Reproduce exactly, and only, the lines of the material below running from the line bearing "Recreate this scene" through the line bearing "COL = S.collection". Leave any pictures out.

Rows from a 3D scene dataset:

::::

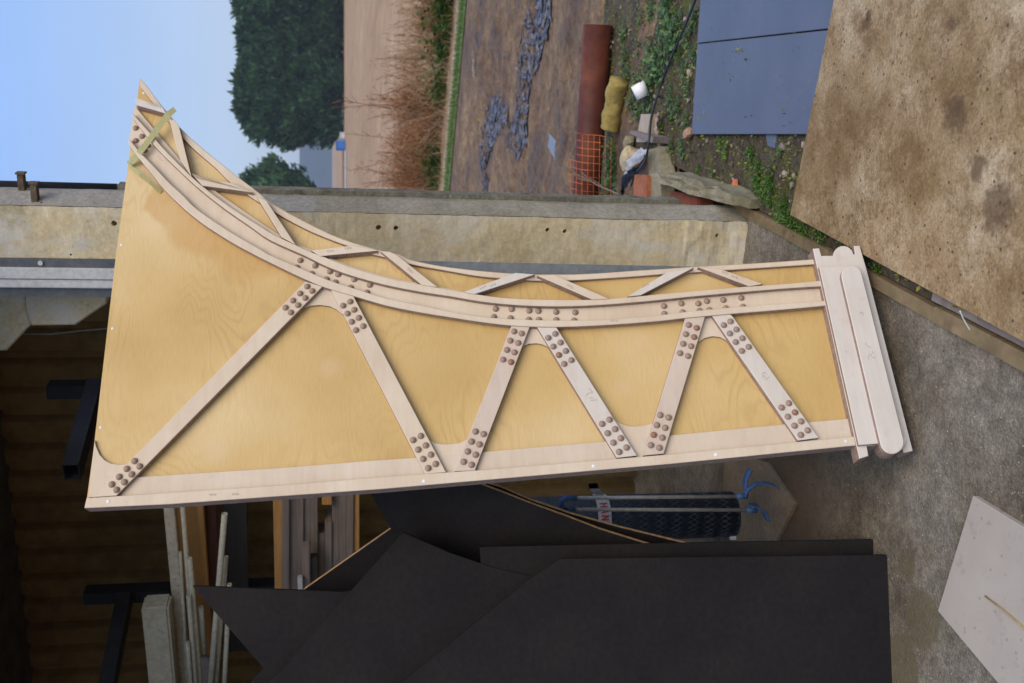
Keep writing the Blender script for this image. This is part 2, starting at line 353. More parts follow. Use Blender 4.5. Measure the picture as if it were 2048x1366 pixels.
# pedestal mouldings at the foot
def arc(cx, cy, r, a0, a1, n=9): return [(cx + r*math.cos(math.radians(a0 + (a1-a0)*i/n)), cy + r*math.sin(math.radians(a0 + (a1-a0)*i/n))) for i in range(n+1)]
L0 = [(1626, 497), (1638.5, 496), (1643, 511.5), (1665, 511)] + arc(1687, 512, 20.5, 182, 350) + [(1710, 508), (1708, 491.5), (1719.5, 491), (1732.5, 535), (1826, 901.5), (1808, 905.5), (1802, 885), (1734, 892), (1737, 911.5), (1719, 917.5)]
obj('pedestal_board', prism(PF.pl(L0, .030), -.018, .030, bev=.0015), M_pale2, panel)
L1 = [(1642, 540), (1684, 537), (1733, 533.5), (1808, 884), (1716, 893)]
obj('pedestal_moulding', prism(PF.pl([(1635.5, 538), (1705, 535), (1788, 887), (1714.5, 893)], .030), .0302, .044, bev=.0015), M_pale2, panel)
cx0, cy0, cx1, cy1 = 1703.5, 551, 1784.5, 886
dx, dy = cx1-cx0, cy1-cy0; Ld = math.hypot(dx, dy); ax = math.degrees(math.atan2(dy, dx))
L2 = arc(cx1, cy1-2, 23.5, ax-90, ax+90, 14) + arc(cx0, cy0, 20.5, ax+90, ax+270, 14)
obj('pedestal_moulding', prism(PF.pl(L2, .060), .0442, .060, bev=.0018), M_pale2, panel)
ro = arc(1782, 886, 23, ax-80, ax+80, 12)
obj('pedestal_roundel', prism(PF.pl([(1757, 868)] + ro[::-1][:0] + arc(1781, 886, 24, ax-90, ax+90, 14) , .020), -.018, .0435), M_pale2, panel)
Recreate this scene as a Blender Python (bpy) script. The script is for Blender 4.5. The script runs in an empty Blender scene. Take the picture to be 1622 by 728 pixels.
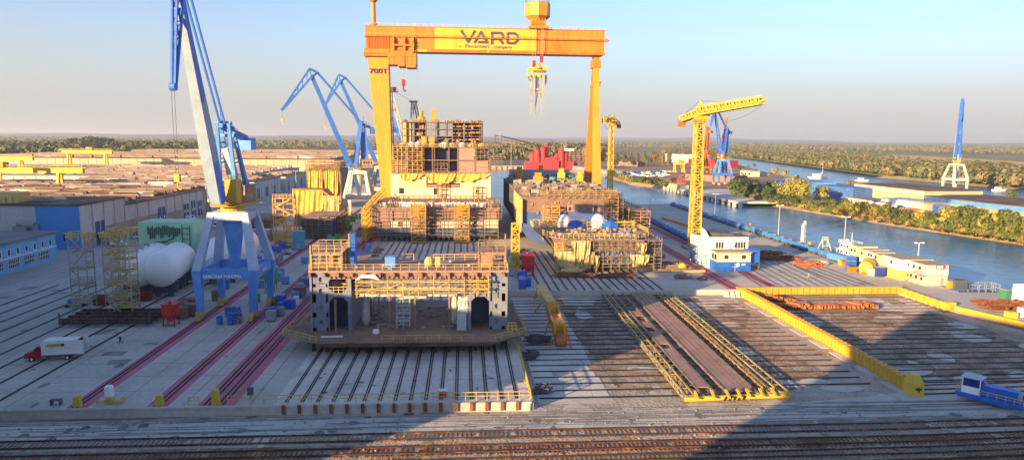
import bpy, math, random
from mathutils import Vector, Matrix
R = math.radians
random.seed(7)
S = bpy.context.scene
COL = S.collection

# ------------------------------------------------------------------ camera
H = 38.0; F = 1096.0; CX, CY = 811.0, 364.0
YAW = math.atan(76/1096); PIT = math.atan(145/1096); ROLL = .0098
_f = Vector((math.sin(YAW)*math.cos(PIT), math.cos(YAW)*math.cos(PIT), -math.sin(PIT)))
_r0 = Vector((math.cos(YAW), -math.sin(YAW), 0)); _u0 = _r0.cross(_f)
_r = _r0*math.cos(ROLL) + _u0*math.sin(ROLL); _u = _u0*math.cos(ROLL) - _r0*math.sin(ROLL)
cam = bpy.data.cameras.new('camera'); cam.lens = 36*F/1622; cam.clip_end = 60000; cam.clip_start = .5
co = bpy.data.objects.new('camera', cam); COL.objects.link(co)
m = Matrix((( _r.x, _u.x, -_f.x, 0), (_r.y, _u.y, -_f.y, 0), (_r.z, _u.z, -_f.z, H), (0, 0, 0, 1)))
co.matrix_world = m; S.camera = co

def ray(x, y): return _f + _r*((x-CX)/F) - _u*((y-CY)/F)
def G(x, y, z=0.0):                 # the point of level z seen in the photograph at x, y
    d = ray(x, y); t = (z-H)/d.z; return Vector((d.x*t, d.y*t, z))
def W(x, y, Y):                     # the point at distance Y seen at x, y
    d = ray(x, y); t = Y/d.y; return Vector((d.x*t, Y, H+d.z*t))

# ------------------------------------------------------------------ light
SUN_TO = Vector((-.75, -.66, 0)).normalized(); EL = R(10.5)
sun_dir = Vector((SUN_TO.x*math.cos(EL), SUN_TO.y*math.cos(EL), math.sin(EL)))
sl = bpy.data.lights.new('sun', 'SUN'); sl.energy = 3.4; sl.angle = R(.5); sl.color = (1, .66, .32)
so = bpy.data.objects.new('sun', sl); COL.objects.link(so)
so.rotation_euler = sun_dir.to_track_quat('Z', 'Y').to_euler(); so.location = (-100, -100, 150)
wd = bpy.data.worlds.new('World'); S.world = wd; wd.use_nodes = True
nt = wd.node_tree; bg = nt.nodes['Background']
sk = nt.nodes.new('ShaderNodeTexSky'); sk.sky_type = 'NISHITA'; sk.sun_disc = False
sk.sun_elevation = EL; sk.sun_rotation = math.atan2(SUN_TO.x, SUN_TO.y)
sk.air_density = 1.0; sk.dust_density = .5; sk.ozone_density = 4.0; sk.altitude = 0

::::

### Response to this task
Recreate this scene as a Blender Python (bpy) script. The script is for Blender 4.5. The script runs in an empty Blender scene. Take the picture to be 1622 by 728 pixels.
import bpy, math, random
from mathutils import Vector, Matrix
R = math.radians
random.seed(7)
S = bpy.context.scene
COL = S.collection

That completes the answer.